Anyway, a great day.

Neil Clark said...

Hi Robin,
Agreed- we're not in the 'Golden Age' of too many things in Britain today (certainly not in tv), but we are in a Golden Age of jump racing.

Robin Carmody said...

Until comparatively recently (within the great scope of racing history) there weren't too many conditions jump races of great significance or value - in the 1950s, even the King George wasn't run at level weights, and chasers of Galloway Braes' calibre had to carry 12st 7lb against nonentities in mediocre handicaps.

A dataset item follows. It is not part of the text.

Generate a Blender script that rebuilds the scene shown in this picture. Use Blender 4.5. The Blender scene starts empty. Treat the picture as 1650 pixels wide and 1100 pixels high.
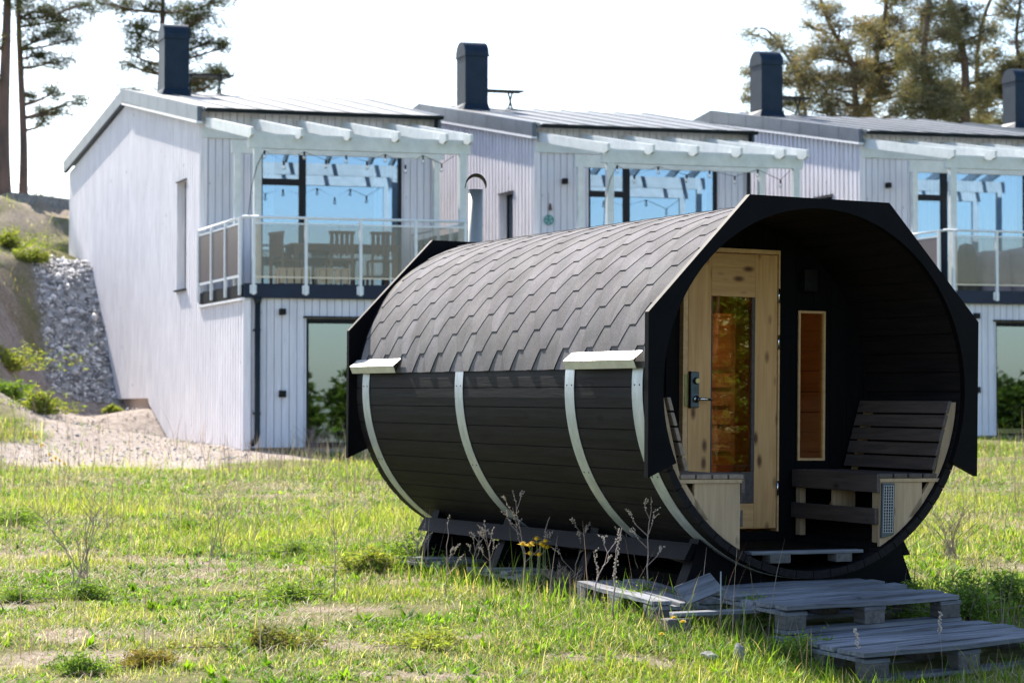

And in the early 1960s, as far as I can make out, even vastly substandard Derby winners such as Psidium or Larkspur would be better known, in their respective years, among much of the non-specialist public than chasers as great as Pas Seul, Saffron Tartan and Mandarin ...

Television did a lot to boost jump racing in its early years as a mass medium, though I often wonder what might have happened to NH had Arkle not come along when he did.